Sobre esos hechos históricos pensé inicialmente construir una novela que mostrara cómo el libro de la Historia se había rasgado irreparablemente, y cómo las vidas de todos ya no serían las mismas de allí en adelante.
Pero a lo largo de mi investigación detecté un hecho probable que hasta entonces había pasado inadvertido para los historiadores: Somoza encontró en la tragedia una oportunidad singular para desplegar su astucia para crear las condiciones que le facilitaron el asalto al poder.

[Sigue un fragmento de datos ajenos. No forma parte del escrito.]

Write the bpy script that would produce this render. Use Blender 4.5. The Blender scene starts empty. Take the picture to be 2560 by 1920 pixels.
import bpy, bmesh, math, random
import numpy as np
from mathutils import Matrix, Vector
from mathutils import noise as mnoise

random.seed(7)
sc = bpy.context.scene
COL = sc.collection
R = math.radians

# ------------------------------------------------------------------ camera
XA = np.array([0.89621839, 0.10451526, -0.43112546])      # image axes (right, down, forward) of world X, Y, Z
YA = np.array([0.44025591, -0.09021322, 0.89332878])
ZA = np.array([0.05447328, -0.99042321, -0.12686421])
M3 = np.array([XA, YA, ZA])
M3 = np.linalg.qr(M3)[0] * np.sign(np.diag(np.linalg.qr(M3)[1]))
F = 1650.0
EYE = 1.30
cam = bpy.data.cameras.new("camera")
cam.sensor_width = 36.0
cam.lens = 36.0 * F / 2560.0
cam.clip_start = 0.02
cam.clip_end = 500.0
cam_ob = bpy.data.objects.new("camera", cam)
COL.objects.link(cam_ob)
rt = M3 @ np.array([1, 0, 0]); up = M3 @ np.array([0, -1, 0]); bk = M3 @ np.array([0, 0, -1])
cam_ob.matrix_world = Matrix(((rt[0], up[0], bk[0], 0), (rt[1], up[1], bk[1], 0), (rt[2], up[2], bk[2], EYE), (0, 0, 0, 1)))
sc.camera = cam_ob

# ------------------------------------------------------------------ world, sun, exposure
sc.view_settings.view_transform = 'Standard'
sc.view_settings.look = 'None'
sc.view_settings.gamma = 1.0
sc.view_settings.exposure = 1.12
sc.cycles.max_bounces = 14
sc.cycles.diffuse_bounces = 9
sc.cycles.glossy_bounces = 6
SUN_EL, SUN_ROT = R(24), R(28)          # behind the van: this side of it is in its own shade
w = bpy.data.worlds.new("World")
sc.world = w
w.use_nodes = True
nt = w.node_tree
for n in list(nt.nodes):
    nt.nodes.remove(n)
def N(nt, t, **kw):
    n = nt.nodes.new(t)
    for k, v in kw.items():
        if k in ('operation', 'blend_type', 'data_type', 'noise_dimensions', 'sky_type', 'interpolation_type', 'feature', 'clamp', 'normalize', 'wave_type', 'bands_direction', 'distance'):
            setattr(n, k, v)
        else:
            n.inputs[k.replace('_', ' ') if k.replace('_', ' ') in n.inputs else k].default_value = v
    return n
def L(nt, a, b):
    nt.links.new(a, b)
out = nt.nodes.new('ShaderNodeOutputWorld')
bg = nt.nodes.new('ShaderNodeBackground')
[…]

Sobre el andamiaje de los hechos conocidos procedí entonces a construir una nueva narrativa que encaja perfectamente con lo que sobrevendría después: la gestación de la dictadura de la familia Somoza, que gobernaría Nicaragua durante medio siglo.
Entonces, sin leer la novela, uno podría preguntarse cómo fue que Somoza consiguió eventualmente adueñarse del poder total. Y la respuesta convencional del historiador fue siempre simple y casi ingenua: fueron los americanos que lo nombraron jefe director de la Guardia Nacional, su poder vino de Washington.
Pero la novela consigue iluminar un ángulo fundamental de la realidad histórica: la sagacidad, la capacidad de maniobra, la fuerza de voluntad de Somoza fueron factores sin los cuales la dictadura no podría haber emergido. La novela, entonces, es útil para identificar las características del depredador político que olfatea el poder como una presa, y salta sobre ella sin medir escrúpulos.
Por supuesto, la novela es un tejido que entrelaza los hilos de la realidad con los de la ficción, y que los impregna de emociones con el afán de instigar la curiosidad del lector, atraparlo y llevarlo de la mano a lo largo del argumento.
Pero la mayor fuerza de la obra como novela histórica radica precisamente en algo que trasciende la ficción sin llegar a ser historia: revela algo verosímil, que se hasta entonces se encontraba oculto en los cortinajes de la historia.
Y en eso consiste el poder de la novela histórica como reconstrucción del pasado. Como lo dije al comienzo: es el poder de una máquina del tiempo que los historiadores no tienen; la facultad de mirar al pasado y ver más allá de los supuestos hechos que nos narra el historiador, recurriendo a la magia de la imaginación.